Improved Radiometric calibration of Imaging Systems (IRIS) for next generation small satellite imagers

Abstract

The NASA Earth Science Technology Office (ESTO) funded Improved Radiometric calibration of future land Imaging Systems (IRIS) Advanced Technology Development (ATD) is developing and demonstrating technology to simplify onboard calibration systems and reduce risk, cost, size, mass, and development time for next generation small satellite instruments, while meeting or exceeding current capabilities. IRIS addresses this objective in two different, but complementary ways. The first way involves designing and building an ultra-compact, full spectrum (0.4-2.3 µm and 4- 13 µm) end-to-end calibration source and testing this source with the existing NASA ESTO Advanced Technology Land Imaging Spectroradiometer-Prototype (ATLIS-P) built by Raytheon. IRIS extends ATLIS-P by reducing volume of the onboard calibration assembly by 90% relative to current flight systems using an innovative, full-spectrum Jones source. IRIS will demonstrate a functionally complete full-spectrum prototype land imager with much reduced size and mass by verifying calibration performance across the full spectral range and full imager field of view by comparison with well-understood NIST traceable full aperture laboratory sources.
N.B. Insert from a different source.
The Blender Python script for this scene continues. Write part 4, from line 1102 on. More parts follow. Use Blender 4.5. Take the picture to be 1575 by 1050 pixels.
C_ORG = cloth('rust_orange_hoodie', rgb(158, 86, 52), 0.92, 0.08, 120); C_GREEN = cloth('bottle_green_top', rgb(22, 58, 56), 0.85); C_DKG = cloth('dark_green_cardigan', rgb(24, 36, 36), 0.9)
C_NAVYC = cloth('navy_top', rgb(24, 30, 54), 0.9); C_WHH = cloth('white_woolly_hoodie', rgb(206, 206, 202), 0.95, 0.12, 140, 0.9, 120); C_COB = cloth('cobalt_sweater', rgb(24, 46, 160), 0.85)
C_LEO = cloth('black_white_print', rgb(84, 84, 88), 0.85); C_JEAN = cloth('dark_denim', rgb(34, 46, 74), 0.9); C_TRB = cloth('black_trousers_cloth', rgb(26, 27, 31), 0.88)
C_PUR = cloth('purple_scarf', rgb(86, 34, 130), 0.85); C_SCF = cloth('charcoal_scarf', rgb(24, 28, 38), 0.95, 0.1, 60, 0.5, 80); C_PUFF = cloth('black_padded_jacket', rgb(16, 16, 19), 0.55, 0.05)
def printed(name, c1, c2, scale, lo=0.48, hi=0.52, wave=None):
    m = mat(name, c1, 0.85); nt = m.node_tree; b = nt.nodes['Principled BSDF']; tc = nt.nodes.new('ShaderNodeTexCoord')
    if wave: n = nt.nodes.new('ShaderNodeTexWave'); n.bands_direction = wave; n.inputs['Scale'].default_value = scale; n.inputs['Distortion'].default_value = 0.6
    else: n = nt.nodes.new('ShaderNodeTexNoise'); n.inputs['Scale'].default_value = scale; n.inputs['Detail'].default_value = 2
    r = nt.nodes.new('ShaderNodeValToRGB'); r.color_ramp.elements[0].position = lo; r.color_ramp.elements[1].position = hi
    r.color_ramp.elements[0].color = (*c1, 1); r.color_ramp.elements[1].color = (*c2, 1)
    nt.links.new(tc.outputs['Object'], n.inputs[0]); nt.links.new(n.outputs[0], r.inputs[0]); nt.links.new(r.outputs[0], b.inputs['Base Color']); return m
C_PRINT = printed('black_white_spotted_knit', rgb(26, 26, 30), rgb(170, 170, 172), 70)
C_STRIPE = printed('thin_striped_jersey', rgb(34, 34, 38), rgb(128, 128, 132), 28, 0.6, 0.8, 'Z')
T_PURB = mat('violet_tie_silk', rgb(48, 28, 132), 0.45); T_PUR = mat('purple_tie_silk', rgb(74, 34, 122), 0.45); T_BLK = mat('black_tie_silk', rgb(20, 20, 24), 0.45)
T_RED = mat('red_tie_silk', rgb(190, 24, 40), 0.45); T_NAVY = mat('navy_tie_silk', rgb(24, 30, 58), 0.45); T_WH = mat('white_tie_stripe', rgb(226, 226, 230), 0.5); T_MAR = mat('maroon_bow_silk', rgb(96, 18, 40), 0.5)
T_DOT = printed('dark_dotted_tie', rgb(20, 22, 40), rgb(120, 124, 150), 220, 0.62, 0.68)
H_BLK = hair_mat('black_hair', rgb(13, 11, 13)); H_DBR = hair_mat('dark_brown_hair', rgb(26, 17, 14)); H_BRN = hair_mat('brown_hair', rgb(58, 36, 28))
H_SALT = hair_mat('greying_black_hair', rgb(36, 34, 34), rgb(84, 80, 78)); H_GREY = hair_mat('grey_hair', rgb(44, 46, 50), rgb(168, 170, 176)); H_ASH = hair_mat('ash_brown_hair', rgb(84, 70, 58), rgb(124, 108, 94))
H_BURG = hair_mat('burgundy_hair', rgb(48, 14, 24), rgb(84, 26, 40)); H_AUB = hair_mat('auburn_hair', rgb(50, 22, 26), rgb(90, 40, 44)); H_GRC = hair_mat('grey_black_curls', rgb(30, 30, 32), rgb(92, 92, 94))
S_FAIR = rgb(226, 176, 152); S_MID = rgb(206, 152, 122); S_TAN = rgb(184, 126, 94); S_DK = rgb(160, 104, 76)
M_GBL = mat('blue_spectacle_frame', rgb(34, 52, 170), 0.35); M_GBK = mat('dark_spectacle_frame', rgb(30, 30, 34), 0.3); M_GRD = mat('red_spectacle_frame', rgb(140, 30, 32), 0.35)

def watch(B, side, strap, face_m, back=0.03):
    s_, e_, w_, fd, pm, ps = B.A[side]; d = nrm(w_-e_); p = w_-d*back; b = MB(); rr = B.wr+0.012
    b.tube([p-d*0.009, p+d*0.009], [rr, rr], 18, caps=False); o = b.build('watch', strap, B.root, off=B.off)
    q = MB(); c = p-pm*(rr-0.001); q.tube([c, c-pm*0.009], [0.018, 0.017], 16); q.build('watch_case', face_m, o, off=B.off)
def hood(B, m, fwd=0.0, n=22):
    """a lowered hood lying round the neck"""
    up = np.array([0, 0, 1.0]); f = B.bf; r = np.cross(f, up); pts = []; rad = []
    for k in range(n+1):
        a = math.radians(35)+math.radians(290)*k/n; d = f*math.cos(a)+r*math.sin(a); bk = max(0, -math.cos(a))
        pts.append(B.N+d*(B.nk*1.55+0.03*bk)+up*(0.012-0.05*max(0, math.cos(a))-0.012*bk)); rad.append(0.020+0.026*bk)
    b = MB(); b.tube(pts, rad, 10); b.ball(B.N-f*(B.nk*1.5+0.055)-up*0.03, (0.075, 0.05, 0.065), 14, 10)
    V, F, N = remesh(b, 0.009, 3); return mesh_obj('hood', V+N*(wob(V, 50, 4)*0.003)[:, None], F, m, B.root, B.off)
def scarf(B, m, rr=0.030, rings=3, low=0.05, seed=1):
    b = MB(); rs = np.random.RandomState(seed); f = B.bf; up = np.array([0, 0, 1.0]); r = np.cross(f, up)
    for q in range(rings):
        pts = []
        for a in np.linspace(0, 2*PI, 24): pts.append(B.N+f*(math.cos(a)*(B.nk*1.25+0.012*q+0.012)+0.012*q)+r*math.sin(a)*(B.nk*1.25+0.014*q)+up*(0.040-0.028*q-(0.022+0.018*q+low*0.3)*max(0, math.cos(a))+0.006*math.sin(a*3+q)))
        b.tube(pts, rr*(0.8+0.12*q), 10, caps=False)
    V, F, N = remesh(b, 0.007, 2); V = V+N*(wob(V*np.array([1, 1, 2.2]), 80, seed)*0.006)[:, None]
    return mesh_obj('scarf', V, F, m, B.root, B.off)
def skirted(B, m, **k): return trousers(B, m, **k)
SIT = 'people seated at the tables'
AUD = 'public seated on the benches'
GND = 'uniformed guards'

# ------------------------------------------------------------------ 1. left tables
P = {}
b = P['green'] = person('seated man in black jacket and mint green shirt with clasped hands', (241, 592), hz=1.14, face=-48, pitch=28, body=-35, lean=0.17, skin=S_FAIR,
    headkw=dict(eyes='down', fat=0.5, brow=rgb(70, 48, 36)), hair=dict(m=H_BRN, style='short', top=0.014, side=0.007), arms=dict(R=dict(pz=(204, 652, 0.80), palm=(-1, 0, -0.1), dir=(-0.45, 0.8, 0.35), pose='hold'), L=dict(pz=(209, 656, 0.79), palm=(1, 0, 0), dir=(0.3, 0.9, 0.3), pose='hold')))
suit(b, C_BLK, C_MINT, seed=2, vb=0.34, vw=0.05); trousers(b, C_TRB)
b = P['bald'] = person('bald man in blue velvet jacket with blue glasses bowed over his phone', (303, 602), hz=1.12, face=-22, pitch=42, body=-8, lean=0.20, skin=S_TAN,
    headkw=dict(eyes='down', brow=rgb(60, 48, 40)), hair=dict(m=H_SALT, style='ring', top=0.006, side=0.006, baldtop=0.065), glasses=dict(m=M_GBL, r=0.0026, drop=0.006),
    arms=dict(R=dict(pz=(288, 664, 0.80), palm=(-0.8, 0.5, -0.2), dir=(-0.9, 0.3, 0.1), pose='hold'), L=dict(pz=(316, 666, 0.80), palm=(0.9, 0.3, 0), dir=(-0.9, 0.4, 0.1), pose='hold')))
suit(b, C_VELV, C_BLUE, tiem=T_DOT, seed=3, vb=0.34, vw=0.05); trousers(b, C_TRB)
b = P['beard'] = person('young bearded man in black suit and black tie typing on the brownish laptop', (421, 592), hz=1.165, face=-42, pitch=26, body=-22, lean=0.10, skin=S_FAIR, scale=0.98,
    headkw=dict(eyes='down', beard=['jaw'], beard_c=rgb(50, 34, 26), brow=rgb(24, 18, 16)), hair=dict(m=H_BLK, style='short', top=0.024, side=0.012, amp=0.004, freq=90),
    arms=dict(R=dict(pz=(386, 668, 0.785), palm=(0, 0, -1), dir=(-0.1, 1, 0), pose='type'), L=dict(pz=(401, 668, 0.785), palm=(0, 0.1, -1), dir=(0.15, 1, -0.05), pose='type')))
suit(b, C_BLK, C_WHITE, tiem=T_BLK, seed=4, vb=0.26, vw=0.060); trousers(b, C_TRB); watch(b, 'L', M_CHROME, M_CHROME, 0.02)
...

The second way involves in-flight absolute solar radiometric calibration of L8 and L9 OLI onboard lamp assemblies based on Raytheon’s patented Specular Array Calibration (SPARC) method. SPARC uses spherical convex mirrors to create a collection of “solar stars” with identical spectra and well-defined radiometric properties directly traceable to the exoatmospheric solar spectral constant. This IRIS-Vicarious (IRIS-V) aspect of the project involving SPARC site observations provides in-flight absolute calibration and image quality validation. IRIS-V intends to image a commercial SPARC site on Mauna Loa developed by Labsphere. NASA ESTO funded this work through grant 80NSSC20K1676 to Raytheon Company.